(begin)

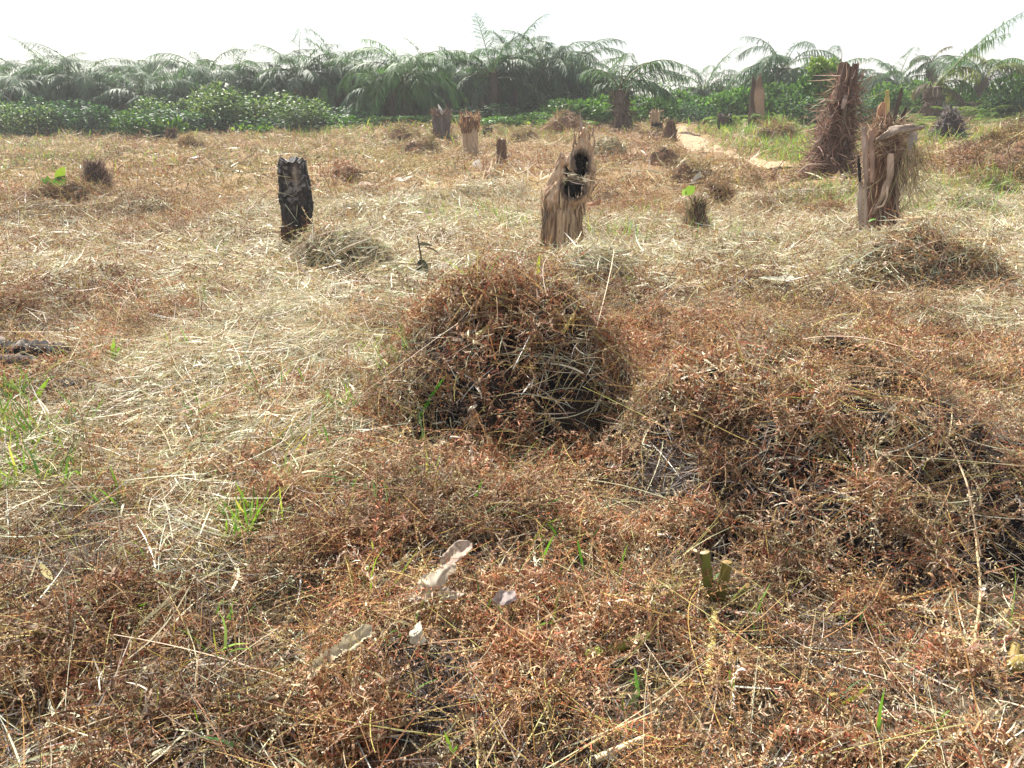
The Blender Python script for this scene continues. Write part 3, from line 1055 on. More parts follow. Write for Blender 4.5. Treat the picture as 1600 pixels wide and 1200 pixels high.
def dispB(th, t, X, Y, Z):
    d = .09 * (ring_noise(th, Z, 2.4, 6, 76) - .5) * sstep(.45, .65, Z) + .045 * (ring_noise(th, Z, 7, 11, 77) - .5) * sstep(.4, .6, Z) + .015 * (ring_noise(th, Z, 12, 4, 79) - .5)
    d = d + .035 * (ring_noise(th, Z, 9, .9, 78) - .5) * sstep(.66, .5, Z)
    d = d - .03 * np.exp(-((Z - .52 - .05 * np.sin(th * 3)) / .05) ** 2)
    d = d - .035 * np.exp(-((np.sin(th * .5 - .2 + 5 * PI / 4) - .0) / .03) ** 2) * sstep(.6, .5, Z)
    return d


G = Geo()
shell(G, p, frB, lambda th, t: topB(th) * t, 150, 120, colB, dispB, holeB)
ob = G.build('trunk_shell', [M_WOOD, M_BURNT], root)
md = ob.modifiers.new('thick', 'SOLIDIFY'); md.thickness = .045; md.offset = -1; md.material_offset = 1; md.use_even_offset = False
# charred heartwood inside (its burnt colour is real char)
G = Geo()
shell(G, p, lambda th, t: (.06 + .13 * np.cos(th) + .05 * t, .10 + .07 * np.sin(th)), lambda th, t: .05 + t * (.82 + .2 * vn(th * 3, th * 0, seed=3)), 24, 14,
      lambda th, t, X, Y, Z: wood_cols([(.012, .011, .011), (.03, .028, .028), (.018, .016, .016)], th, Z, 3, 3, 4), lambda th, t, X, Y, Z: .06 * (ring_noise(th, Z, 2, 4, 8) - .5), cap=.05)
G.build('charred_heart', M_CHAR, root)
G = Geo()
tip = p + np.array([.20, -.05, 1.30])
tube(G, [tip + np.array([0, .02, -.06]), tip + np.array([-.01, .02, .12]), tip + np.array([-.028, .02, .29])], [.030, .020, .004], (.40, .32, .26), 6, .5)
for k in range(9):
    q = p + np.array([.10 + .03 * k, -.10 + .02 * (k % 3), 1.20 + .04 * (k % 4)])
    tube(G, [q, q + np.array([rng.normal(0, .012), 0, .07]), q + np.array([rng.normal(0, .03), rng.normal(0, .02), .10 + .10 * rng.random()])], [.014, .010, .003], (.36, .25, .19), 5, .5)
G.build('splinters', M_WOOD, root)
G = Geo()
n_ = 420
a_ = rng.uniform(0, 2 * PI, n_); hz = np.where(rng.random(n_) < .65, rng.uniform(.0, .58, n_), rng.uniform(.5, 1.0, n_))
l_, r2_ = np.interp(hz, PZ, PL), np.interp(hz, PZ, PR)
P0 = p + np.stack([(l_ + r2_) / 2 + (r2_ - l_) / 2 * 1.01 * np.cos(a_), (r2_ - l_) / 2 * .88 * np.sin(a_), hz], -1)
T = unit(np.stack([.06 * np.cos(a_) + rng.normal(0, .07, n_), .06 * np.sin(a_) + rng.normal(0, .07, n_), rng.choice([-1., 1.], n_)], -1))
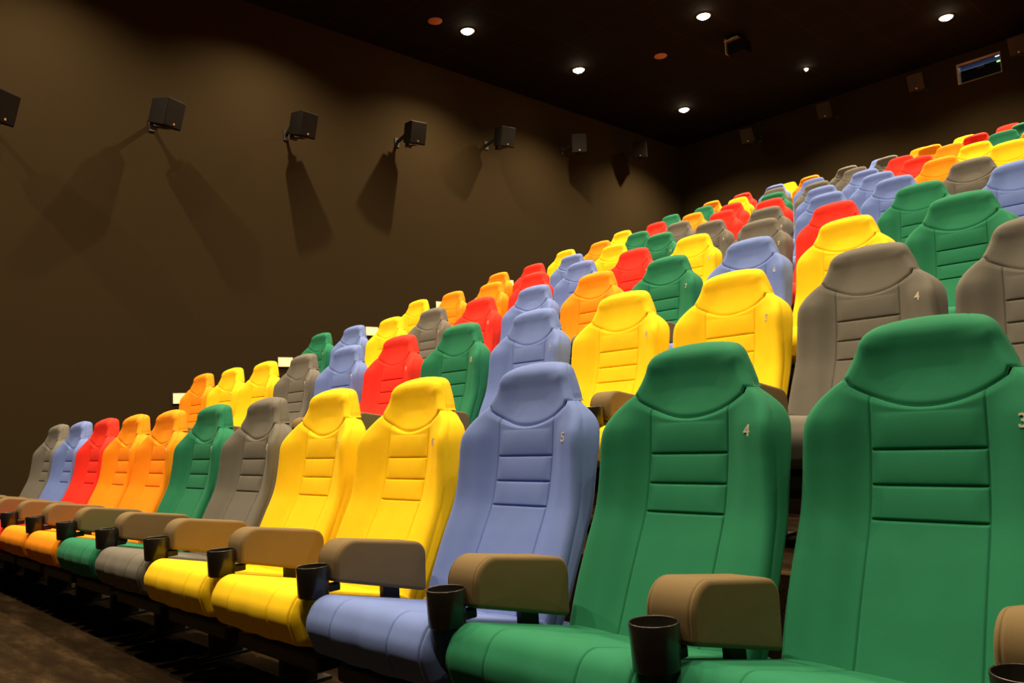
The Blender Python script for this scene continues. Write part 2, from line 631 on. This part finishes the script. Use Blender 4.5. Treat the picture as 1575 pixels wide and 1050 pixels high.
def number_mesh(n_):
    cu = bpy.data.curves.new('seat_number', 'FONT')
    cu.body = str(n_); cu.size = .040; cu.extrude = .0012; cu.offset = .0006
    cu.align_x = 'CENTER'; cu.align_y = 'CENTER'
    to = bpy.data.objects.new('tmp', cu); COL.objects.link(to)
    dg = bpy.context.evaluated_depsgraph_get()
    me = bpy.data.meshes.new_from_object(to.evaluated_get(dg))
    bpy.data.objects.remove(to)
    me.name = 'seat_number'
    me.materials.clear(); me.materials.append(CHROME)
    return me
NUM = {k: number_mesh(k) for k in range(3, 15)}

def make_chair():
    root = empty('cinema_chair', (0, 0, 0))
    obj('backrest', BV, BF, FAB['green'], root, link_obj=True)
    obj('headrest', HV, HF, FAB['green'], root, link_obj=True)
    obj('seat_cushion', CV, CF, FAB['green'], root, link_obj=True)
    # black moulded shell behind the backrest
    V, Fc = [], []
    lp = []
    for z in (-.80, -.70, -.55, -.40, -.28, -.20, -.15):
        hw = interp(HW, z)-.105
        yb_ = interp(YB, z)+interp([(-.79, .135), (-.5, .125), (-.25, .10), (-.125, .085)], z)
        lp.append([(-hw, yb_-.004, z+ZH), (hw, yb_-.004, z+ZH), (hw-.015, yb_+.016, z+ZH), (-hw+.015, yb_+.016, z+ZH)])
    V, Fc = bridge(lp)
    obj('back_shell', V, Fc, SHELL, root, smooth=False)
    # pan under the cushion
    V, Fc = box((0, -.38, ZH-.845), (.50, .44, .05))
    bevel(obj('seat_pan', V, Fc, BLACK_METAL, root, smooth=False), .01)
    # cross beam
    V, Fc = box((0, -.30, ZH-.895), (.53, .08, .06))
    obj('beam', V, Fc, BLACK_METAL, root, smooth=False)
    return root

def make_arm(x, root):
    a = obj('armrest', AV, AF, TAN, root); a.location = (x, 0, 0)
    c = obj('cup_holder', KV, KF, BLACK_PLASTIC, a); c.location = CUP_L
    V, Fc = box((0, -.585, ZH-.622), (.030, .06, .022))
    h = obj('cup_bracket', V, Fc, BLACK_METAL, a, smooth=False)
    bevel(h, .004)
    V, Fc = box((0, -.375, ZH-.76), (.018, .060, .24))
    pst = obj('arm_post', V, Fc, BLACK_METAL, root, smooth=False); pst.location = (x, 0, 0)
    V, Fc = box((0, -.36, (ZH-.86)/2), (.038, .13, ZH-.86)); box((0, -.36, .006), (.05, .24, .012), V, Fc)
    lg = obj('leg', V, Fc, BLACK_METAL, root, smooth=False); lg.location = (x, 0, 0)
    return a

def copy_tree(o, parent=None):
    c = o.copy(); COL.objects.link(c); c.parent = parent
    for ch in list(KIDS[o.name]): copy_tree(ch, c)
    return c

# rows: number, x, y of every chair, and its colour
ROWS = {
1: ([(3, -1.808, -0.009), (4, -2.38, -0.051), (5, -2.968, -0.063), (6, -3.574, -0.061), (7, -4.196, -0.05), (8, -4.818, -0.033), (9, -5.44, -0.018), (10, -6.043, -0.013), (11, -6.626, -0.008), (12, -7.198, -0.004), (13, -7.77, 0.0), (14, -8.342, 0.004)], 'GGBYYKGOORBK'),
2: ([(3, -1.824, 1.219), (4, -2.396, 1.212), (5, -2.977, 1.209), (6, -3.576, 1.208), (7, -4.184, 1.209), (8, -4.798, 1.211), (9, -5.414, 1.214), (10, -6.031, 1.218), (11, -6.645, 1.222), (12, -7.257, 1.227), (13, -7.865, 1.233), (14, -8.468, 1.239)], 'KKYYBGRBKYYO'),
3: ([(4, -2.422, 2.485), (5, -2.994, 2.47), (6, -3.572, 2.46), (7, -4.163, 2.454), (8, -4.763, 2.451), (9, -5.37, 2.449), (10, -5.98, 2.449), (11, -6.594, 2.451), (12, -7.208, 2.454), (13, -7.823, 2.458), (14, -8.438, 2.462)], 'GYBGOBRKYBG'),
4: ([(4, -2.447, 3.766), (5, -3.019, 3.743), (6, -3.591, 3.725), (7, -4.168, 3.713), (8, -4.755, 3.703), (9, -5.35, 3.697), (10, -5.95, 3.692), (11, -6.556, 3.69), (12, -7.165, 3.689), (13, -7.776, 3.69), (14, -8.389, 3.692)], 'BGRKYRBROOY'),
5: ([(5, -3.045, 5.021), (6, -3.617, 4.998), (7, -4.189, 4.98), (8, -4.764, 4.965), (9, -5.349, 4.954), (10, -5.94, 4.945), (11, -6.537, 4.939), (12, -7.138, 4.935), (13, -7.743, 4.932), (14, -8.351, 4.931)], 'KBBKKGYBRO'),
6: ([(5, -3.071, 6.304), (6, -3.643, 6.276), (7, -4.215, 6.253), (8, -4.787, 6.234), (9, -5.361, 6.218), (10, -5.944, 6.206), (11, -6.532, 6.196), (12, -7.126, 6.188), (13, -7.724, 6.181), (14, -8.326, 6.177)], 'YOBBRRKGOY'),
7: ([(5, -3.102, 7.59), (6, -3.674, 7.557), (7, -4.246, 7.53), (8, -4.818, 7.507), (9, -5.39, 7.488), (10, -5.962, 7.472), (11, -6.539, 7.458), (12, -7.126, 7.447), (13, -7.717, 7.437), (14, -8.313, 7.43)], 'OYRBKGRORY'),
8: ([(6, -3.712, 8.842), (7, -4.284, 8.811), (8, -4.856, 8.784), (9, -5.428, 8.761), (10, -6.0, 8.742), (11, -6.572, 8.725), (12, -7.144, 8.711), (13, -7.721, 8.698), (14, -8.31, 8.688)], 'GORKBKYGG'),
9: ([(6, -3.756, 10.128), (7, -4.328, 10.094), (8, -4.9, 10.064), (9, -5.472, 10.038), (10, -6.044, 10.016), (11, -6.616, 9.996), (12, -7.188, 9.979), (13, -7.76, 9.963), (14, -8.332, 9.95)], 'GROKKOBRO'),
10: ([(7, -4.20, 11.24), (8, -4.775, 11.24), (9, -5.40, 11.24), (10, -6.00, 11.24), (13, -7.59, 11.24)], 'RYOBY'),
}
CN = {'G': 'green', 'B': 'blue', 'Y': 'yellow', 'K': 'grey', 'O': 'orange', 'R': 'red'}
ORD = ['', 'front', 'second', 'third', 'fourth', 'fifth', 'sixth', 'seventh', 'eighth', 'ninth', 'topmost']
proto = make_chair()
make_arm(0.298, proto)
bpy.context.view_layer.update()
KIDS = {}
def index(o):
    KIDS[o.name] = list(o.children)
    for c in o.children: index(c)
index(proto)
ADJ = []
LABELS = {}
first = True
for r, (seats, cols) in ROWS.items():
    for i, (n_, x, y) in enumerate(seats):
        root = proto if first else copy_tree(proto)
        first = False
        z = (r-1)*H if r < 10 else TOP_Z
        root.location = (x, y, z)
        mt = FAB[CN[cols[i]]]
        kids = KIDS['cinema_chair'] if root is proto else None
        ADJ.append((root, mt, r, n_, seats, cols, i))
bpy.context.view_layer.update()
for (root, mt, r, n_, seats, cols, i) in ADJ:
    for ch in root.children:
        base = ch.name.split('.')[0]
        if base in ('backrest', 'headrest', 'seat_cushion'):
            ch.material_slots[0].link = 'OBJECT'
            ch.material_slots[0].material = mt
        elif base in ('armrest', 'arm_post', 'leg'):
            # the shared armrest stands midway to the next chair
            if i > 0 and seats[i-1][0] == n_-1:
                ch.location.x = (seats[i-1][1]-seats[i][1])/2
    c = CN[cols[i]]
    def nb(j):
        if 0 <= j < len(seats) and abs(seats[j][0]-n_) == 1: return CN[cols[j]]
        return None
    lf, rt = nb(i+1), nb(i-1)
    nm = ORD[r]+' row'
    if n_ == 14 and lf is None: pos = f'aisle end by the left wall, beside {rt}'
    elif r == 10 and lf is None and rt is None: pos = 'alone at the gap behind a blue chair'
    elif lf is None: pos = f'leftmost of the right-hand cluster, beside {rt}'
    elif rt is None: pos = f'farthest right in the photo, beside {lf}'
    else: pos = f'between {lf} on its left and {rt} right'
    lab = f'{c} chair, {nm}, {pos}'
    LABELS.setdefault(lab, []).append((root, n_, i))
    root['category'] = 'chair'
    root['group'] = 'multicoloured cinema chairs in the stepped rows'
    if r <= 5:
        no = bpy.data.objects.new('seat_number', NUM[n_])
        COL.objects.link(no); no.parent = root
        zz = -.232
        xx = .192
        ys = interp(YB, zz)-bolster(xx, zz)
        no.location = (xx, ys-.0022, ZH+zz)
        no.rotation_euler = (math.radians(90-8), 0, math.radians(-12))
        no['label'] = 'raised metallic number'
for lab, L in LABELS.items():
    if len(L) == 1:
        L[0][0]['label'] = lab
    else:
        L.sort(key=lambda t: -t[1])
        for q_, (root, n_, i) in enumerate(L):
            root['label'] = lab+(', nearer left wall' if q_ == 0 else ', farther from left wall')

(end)

__THE TASK__
Copy exactly the lines running from the beginning of the listing through the line that has "shell(G, p, frB, lambda". Drop the pictures.

__RESPONSE TO THE EXERCISE__
The Blender Python script for this scene continues. Write part 3, from line 1055 on. More parts follow. Write for Blender 4.5. Treat the picture as 1600 pixels wide and 1200 pixels high.
def dispB(th, t, X, Y, Z):
    d = .09 * (ring_noise(th, Z, 2.4, 6, 76) - .5) * sstep(.45, .65, Z) + .045 * (ring_noise(th, Z, 7, 11, 77) - .5) * sstep(.4, .6, Z) + .015 * (ring_noise(th, Z, 12, 4, 79) - .5)
    d = d + .035 * (ring_noise(th, Z, 9, .9, 78) - .5) * sstep(.66, .5, Z)
    d = d - .03 * np.exp(-((Z - .52 - .05 * np.sin(th * 3)) / .05) ** 2)
    d = d - .035 * np.exp(-((np.sin(th * .5 - .2 + 5 * PI / 4) - .0) / .03) ** 2) * sstep(.6, .5, Z)
    return d


G = Geo()
shell(G, p, frB, lambda th, t: topB(th) * t, 150, 120, colB, dispB, holeB)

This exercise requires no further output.